Furthermore, the idea that nobody gets hurt in these transitions is dead wrong. This is a sanitized version of history — like an episode of the A-Team where there’s lots of action but nobody ever gets hurt.
Many of these groups are actively engaged in struggles to secure rights to their lands.
Both locally and internationally, many campaigns are being fought to defend the sovereignty of these people.* After his talk, I asked Nelson if he was engaging with any of them. He had been bombarded with requests, he said. But he didn’t seem to have pursued them.
There was one exception — the United Nations, he said, was interested in screening some of the images on Times Square in New York. For five minutes, perhaps, their strange and beautiful faces would replace the ads for Coke and McDonalds. And perhaps as quickly, be forgotten.
Beautiful portraits alone won’t help these people.

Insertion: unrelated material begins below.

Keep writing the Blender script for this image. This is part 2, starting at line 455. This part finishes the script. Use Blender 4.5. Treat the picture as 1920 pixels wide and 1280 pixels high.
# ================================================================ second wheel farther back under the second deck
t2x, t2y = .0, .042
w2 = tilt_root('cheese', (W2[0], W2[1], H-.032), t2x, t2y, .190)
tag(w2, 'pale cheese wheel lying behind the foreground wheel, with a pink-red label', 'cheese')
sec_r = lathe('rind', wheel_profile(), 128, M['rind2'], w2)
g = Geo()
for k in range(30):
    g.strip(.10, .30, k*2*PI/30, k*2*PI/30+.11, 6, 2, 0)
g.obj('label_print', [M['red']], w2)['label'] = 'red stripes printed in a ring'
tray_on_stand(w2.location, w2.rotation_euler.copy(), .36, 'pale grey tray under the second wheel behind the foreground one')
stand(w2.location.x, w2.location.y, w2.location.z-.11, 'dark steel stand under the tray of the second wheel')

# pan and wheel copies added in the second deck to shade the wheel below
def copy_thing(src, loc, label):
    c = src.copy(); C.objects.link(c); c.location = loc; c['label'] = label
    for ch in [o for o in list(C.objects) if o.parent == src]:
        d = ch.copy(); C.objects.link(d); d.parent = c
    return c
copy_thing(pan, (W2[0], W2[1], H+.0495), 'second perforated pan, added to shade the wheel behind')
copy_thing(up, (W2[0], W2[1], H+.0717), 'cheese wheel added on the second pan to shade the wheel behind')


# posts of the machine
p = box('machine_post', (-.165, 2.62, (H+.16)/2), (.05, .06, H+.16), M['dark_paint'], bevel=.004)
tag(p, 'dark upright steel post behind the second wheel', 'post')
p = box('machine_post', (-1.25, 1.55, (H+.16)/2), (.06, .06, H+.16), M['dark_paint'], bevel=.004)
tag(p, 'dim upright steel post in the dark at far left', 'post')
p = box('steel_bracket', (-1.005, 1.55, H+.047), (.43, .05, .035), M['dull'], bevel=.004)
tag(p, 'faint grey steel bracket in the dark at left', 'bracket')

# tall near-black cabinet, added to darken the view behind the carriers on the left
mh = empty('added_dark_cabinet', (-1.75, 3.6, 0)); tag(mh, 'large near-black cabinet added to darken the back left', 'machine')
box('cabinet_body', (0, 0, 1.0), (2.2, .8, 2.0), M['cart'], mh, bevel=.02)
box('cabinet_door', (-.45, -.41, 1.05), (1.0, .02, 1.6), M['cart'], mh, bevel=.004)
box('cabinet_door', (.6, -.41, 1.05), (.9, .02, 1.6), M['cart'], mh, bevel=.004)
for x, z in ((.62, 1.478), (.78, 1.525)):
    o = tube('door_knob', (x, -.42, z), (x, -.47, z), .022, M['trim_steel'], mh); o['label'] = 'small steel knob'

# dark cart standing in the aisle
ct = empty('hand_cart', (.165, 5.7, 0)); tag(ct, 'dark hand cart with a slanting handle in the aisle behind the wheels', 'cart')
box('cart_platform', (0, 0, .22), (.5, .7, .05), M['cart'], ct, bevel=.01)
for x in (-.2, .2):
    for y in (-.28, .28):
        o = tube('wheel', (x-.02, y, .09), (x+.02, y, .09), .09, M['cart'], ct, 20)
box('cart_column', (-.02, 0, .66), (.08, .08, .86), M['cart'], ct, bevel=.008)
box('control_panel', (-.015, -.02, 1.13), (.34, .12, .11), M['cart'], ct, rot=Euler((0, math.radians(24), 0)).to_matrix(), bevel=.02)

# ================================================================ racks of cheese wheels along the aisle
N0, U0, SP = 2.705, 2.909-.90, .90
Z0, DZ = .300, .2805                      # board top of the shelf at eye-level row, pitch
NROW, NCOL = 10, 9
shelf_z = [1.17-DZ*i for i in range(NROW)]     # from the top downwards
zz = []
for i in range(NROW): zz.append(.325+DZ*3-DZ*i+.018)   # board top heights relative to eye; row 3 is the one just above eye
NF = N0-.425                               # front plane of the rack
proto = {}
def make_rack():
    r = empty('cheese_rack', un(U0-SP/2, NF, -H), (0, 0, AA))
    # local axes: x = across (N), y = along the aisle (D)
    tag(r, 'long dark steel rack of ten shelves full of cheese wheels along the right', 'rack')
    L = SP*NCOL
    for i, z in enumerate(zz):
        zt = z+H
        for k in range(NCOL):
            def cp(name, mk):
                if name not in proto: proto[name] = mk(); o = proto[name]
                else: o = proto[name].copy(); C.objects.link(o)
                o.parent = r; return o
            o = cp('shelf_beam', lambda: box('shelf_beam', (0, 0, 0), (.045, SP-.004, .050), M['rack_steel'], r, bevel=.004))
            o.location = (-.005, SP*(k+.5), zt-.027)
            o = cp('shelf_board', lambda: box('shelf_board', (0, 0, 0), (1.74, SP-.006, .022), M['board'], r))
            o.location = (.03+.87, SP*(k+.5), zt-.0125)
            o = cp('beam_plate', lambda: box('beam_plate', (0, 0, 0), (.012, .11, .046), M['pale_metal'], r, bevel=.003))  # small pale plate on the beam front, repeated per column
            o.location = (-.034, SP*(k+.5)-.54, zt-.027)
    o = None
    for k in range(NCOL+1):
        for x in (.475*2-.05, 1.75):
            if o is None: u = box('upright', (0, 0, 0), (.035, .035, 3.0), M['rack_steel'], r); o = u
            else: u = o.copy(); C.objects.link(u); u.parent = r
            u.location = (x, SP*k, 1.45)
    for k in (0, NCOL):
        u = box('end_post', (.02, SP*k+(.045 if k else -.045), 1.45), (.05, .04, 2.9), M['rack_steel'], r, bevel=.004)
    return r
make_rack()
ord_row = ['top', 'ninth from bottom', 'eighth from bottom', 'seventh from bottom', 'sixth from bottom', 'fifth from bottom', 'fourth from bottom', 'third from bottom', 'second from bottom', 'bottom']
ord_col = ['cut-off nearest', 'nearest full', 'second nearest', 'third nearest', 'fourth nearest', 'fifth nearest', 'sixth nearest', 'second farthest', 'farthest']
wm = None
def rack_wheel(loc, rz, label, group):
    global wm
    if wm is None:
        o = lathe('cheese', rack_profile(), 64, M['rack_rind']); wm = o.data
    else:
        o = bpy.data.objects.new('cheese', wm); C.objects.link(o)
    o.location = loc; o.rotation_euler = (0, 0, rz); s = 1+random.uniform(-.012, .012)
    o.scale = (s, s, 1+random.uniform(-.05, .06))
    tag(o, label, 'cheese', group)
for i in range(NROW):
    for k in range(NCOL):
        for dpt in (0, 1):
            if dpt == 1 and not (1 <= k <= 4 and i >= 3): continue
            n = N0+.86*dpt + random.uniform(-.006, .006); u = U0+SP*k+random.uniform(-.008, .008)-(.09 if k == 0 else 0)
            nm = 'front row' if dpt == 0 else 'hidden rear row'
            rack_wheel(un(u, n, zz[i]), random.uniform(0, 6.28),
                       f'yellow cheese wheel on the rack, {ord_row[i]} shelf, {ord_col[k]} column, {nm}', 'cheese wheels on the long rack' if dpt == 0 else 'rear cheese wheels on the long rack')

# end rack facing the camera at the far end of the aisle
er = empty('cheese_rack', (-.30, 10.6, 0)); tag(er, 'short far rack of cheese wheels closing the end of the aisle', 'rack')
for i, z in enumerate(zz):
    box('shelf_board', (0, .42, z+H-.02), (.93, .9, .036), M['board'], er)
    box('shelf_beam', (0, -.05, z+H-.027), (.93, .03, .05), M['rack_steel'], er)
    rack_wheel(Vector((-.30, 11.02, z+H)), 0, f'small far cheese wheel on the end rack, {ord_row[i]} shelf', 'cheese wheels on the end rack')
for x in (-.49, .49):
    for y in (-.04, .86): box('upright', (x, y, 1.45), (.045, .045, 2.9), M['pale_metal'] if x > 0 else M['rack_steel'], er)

There are several precedents to what Nelson’s doing, and it’s unclear that they have helped the groups concerned. What did Leni Riefenstahl’s photographs of the Nuba of Sudan do for them? Or Angela Fisher’s photographs of the peoples of the Omo Valley?
Changing course?
Nelson has a chance to redeem himself, and to channel the attention that his project is receiving in positive ways. The next steps in the project, he says, will be to take the book back to the people he photographed. And to ask, “Did I represent them correctly?”

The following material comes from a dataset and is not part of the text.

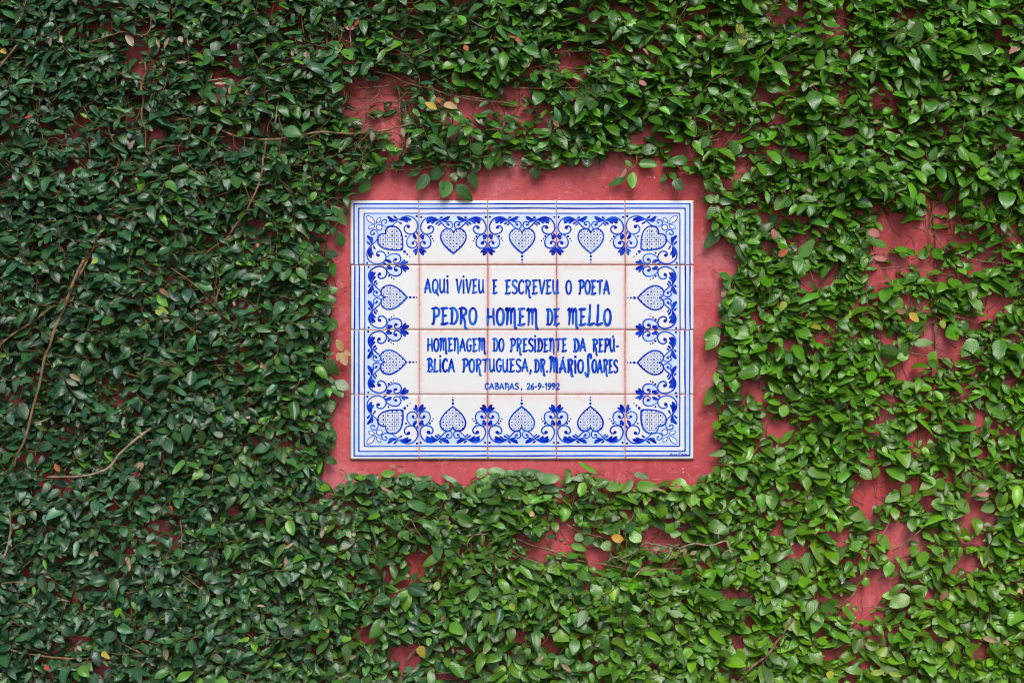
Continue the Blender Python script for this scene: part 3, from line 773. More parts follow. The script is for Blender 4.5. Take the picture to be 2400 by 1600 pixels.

A sequel and a BBC TV series are in the works. Done sensitively, they could be an opportunity for learning on both sides.** Done in the style of the first installment, they’re likely only to mislead.
* Some of the many organizations that are advocating for the rights of indigenous peoples include the Forest People’s Programme, the Rights and Resources Initiative, Survival, and Friends of Lake Turkana.
** For a great example of how to do this right, see Cory Kratz’s book on the reception of images of the Okiek in Kenya and the USA: The Ones That are Wanted: Communication and the Politics of Representation in a Photographic Exhibition (California, 2002).